TQMutex ( bool recursive = FALSE )
virtual ~TQMutex ()
void lock ()
void unlock ()
bool locked ()
bool tryLock ()

Detailed Description

The TQMutex class provides access serialization between threads.

The purpose of a TQMutex is to protect an object, data structure or section of code so that only one thread can access it at a time (This is similar to the Java synchronized keyword). For example, say there is a method which prints a message to the user on two lines:

    int number = 6;

    void method1()
    {
        number *= 5;
        number /= 4;
    }

    void method2()
    {
        number *= 3;
        number /= 2;
    }

If these two methods are called in succession, the following happens:

    // method1()
    number *= 5;        // number is now 30
    number /= 4;        // number is now 7

    // method2()
    number *= 3;        // nubmer is now 21
    number /= 2;        // number is now 10

If these two methods are called simultaneously from two threads then the following sequence could result:

    // Thread 1 calls method1()
    number *= 5;        // number is now 30

    // Thread 2 calls method2().
    //
    // Most likely Thread 1 has been put to sleep by the operating
    // system to allow Thread 2 to run.
    number *= 3;        // number is now 90
    number /= 2;        // number is now 45

    // Thread 1 finishes executing.
    number /= 4;        // number is now 11, instead of 10

If we add a mutex, we should get the result we want:

    TQMutex mutex;
    int number = 6;

    void method1()
    {
        mutex.lock();
        number *= 5;
        number /= 4;
        mutex.unlock();
    }

    void method2()
    {
        mutex.lock();
        number *= 3;
        number /= 2;
        mutex.unlock();
    }

Then only one thread can modify number at any given time and the result is correct. This is a trivial example, of course, but applies to any other case where things need to happen in a particular sequence.

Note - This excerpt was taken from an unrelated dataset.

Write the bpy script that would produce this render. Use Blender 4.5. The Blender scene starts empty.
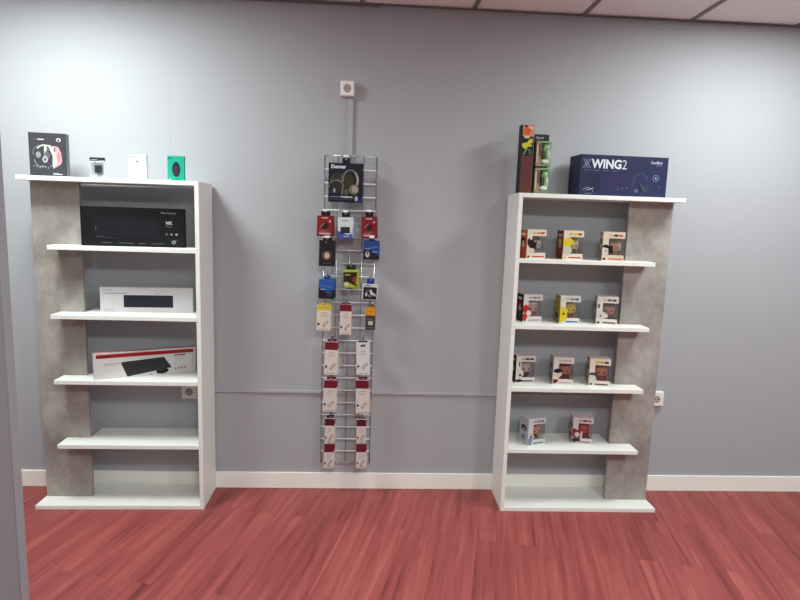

When you call lock() in a thread, other threads that try to call lock() in the same place will block until the thread that got the lock calls unlock(). A non-blocking alternative to lock() is tryLock().

See also Environment Classes and Threading.

Member Function Documentation

TQMutex::TQMutex ( bool recursive = FALSE )

Constructs a new mutex. The mutex is created in an unlocked state. A recursive mutex is created if recursive is TRUE; a normal mutex is created if recursive is FALSE (the default). With a recursive mutex, a thread can lock the same mutex multiple times and it will not be unlocked until a corresponding number of unlock() calls have been made.

TQMutex::~TQMutex () `[virtual]`

Destroys the mutex.

Warning: If you destroy a mutex that still holds a lock the resultant behavior is undefined.

void TQMutex::lock ()

Attempt to lock the mutex. If another thread has locked the mutex then this call will block until that thread has unlocked it.

bool TQMutex::locked ()

Returns TRUE if the mutex is locked by another thread; otherwise returns FALSE.

Warning: Due to differing implementations of recursive mutexes on various platforms, calling this function from the same thread that previously locked the mutex will return undefined results.

bool TQMutex::tryLock ()

Attempt to lock the mutex. If the lock was obtained, this function returns TRUE. If another thread has locked the mutex, this function returns FALSE, instead of waiting for the mutex to become available, i.e. it does not block.

If the lock was obtained, the mutex must be unlocked with unlock() before another thread can successfully lock it.

See also lock(), unlock(), and locked().

void TQMutex::unlock ()

Unlocks the mutex. Attempting to unlock a mutex in a different thread to the one that locked it results in an error. Unlocking a mutex that is not locked results in undefined behaviour (varies between different Operating Systems' thread implementations).